Required work: Select lines where the word "scene" appears.

— Start Data block —

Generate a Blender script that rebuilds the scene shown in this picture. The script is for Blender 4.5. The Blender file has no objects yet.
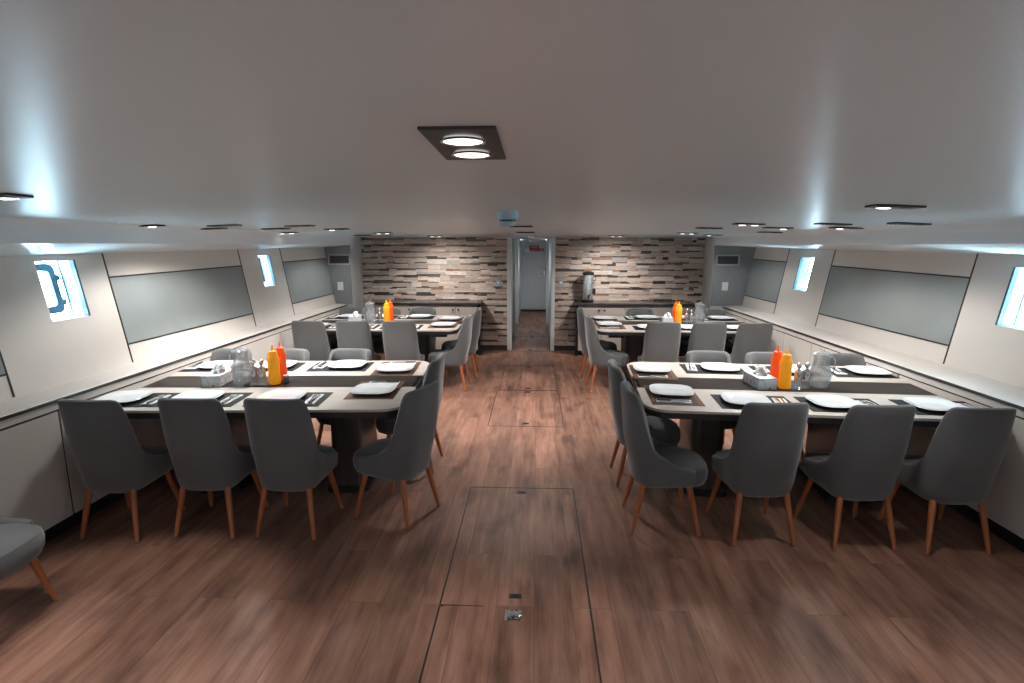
import bpy, math, random
from mathutils import Vector, Matrix
random.seed(7)
PI = math.pi
C = bpy.context.scene.collection
sc = bpy.context.scene

# ------------------------------------------------------------------ materials
def lin(c):
    return tuple(((v/255)/12.92 if v/255 <= .04045 else ((v/255+.055)/1.055)**2.4) for v in c)+(1.0,)
class NT:
    def __init__(s, name):
        s.m = bpy.data.materials.new(name); s.m.use_nodes = True
        s.n = s.m.node_tree.nodes; s.l = s.m.node_tree.links
        s.b = s.n['Principled BSDF']
    def add(s, t, **kw):
        n = s.n.new(t)
        for k, v in kw.items(): setattr(n, k, v)
        return n
    def link(s, a, b): s.l.new(a, b)
    def ramp(s, fac, stops):
        r = s.add('ShaderNodeValToRGB')
        e = r.color_ramp.elements
        while len(e) < len(stops): e.new(.5)
        for i, (p, c) in enumerate(stops): e[i].position = p; e[i].color = c
        s.link(fac, r.inputs[0]); return r.outputs[0]
    def bump(s, h, strength=.2, dist=.002):
        b = s.add('ShaderNodeBump'); b.inputs['Strength'].default_value = strength
        b.inputs['Distance'].default_value = dist
        s.link(h, b.inputs['Height']); s.link(b.outputs[0], s.b.inputs['Normal'])
    def coords(s, scale=(1, 1, 1), kind='Object', rot=(0, 0, 0)):
        t = s.add('ShaderNodeTexCoord'); mp = s.add('ShaderNodeMapping')
        mp.inputs['Scale'].default_value = scale; mp.inputs['Rotation'].default_value = rot
        s.link(t.outputs[kind], mp.inputs[0]); return mp.outputs[0]
    def noise(s, vec, scale=5, detail=3, rough=.5):
        n = s.add('ShaderNodeTexNoise'); n.inputs['Scale'].default_value = scale
        n.inputs['Detail'].default_value = detail; n.inputs['Roughness'].default_value = rough
        s.link(vec, n.inputs['Vector']); return n.outputs['Fac']
def flat(name, col, rough=.5, metal=0, var=.06, scale=6, spec=.5, bump=0, coat=0):
    t = NT(name); t.b.inputs['Roughness'].default_value = rough; t.b.inputs['Metallic'].default_value = metal
    t.b.inputs['Specular IOR Level'].default_value = spec
    t.b.inputs['Coat Weight'].default_value = coat
    v = t.coords(); f = t.noise(v, scale)
    a = tuple(c*(1-var) for c in col[:3])+(1,); b = tuple(min(1, c*(1+var)) for c in col[:3])+(1,)
    t.link(t.ramp(f, [(.3, a), (.7, b)]), t.b.inputs['Base Color'])
    if bump: t.bump(t.noise(v, 90, 2), bump, .001)
    return t.m
M = {}
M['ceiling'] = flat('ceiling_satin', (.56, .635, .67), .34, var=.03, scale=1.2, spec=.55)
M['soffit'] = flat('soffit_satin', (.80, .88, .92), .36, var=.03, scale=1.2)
M['wall'] = flat('cream_panel', (.62, .575, .53), .42, var=.03, scale=1.5)
M['white'] = flat('white_paint', (.74, .76, .76), .4, var=.03)
M['door'] = flat('white_door', (.66, .68, .68), .4, var=.03)
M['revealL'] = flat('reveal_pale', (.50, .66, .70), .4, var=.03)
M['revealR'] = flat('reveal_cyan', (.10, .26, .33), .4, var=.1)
M['board'] = flat('grey_felt_panel', (.235, .26, .26), .55, var=.07, scale=2.5, bump=.1)
M['bluegrey'] = flat('blue_grey_panel', (.20, .21, .225), .5, var=.05)
M['black'] = flat('black_seam', (.012, .012, .013), .5, var=.1)
M['blackgloss'] = flat('black_gloss', (.012, .013, .016), .12, var=.1, coat=.3)
M['granite'] = flat('dark_stone_top', (.06, .05, .048), .2, var=.4, scale=60)
M['cabinet'] = flat('cream_cabinet', (.52, .45, .40), .4, var=.03)
M['fabric'] = None
M['porcelain'] = flat('white_porcelain', (.90, .93, .94), .10, var=.01, coat=.5)
M['paper'] = flat('white_paper', (.85, .86, .86), .8, var=.03, bump=.2)
M['chrome'] = flat('brushed_steel', (.65, .65, .66), .18, 1, var=.06)
M['urnsteel'] = flat('urn_steel', (.85, .86, .88), .26, .9, var=.1, scale=30)
M['steel_dark'] = flat('dark_steel', (.10, .10, .11), .35, 1, var=.1)
M['yellow'] = flat('yellow_plastic_glow', (1.0, .37, .008), .3, var=.03)
M['red0'] = None
M['red'] = flat('orange_red_plastic_glow', (1.0, .10, .006), .3, var=.03)
for _k, _c in (('yellow', (1, .37, .008, 1)), ('red', (1, .10, .006, 1))):
    _b = M[_k].node_tree.nodes['Principled BSDF']; _b.inputs['Emission Color'].default_value = _c; _b.inputs['Emission Strength'].default_value = .22  # faint self-glow added so the plastic looks brightly lit
M['bluewhite'] = flat('blue_white_plastic', (.33, .47, .54), .4, var=.03)
M['redsign'] = flat('red_sign', (.42, .03, .02), .5, var=.04)
M['signwhite'] = flat('sign_letter', (.75, .6, .55), .5, var=.02)
M['frameblue'] = flat('porthole_frame_blue', (.01, .06, .10), .35, var=.05)
M['lip'] = flat('ledge_edge', (.035, .034, .035), .4, var=.05)
M['jarlabel'] = flat('jar_label_blue', (.12, .2, .38), .4, var=.2, scale=40)
M['pink'] = flat('pink_cap', (.75, .38, .3), .4, var=.05)

def fabric():
    t = NT('grey_fabric'); v = t.coords()
    f = t.noise(v, 3, 4); f2 = t.noise(v, 260, 2)
    mix = t.add('ShaderNodeMath', operation='ADD'); t.link(f, mix.inputs[0]); t.link(f2, mix.inputs[1])
    t.link(t.ramp(mix.outputs[0], [(.0, (.050, .050, .052, 1)), (1.0, (.108, .109, .110, 1))]), t.b.inputs['Base Color'])
    t.b.inputs['Roughness'].default_value = .9
    t.b.inputs['Sheen Weight'].default_value = .35; t.b.inputs['Sheen Roughness'].default_value = .5
    t.bump(f2, .35, .002); return t.m
M['fabric'] = fabric()
def wood(name, c0, c1, c2, stretch, rough=.4, scale=6, spec=.5):
    t = NT(name); v = t.coords(stretch)
    f = t.noise(v, scale, 6, .6)
    t.link(t.ramp(f, [(.25, c0), (.5, c1), (.75, c2)]), t.b.inputs['Base Color'])
    t.b.inputs['Roughness'].default_value = rough; t.b.inputs['Specular IOR Level'].default_value = spec
    t.bump(f, .08, .001); return t.m
M['legwood'] = wood('chair_leg_beech', (.30, .085, .03, 1), (.38, .12, .045, 1), (.44, .15, .06, 1), (6, 6, .6), .4)
M['tablewood'] = wood('pale_grey_oak', (.40, .35, .31, 1), (.53, .48, .43, 1), (.62, .57, .52, 1), (.7, 9, 4), .38, 7)
M['pedestal'] = wood('grey_oak_pedestal_shaded', (.045, .04, .038, 1), (.065, .055, .05, 1), (.085, .07, .062, 1), (9, 9, .6), .4, 6)  # wood colour darkened to deepen the shade under the tables
M['runner'] = wood('dark_glossy_runner', (.022, .018, .016, 1), (.032, .026, .023, 1), (.045, .036, .032, 1), (.5, 7, 3), .3, 5, .25)
M['mat'] = flat('dark_grey_placemat', (.038, .038, .040), .7, var=.2, scale=200, bump=.3)
M['matbrown'] = flat('brown_placemat_border', (.19, .10, .07), .5, var=.2, scale=60)
M['matinner'] = flat('brown_placemat_inner', (.10, .055, .042), .5, var=.3, scale=60)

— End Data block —

Right answer:
Generate a Blender script that rebuilds the scene shown in this picture. The script is for Blender 4.5. The Blender file has no objects yet.
C = bpy.context.scene.collection
sc = bpy.context.scene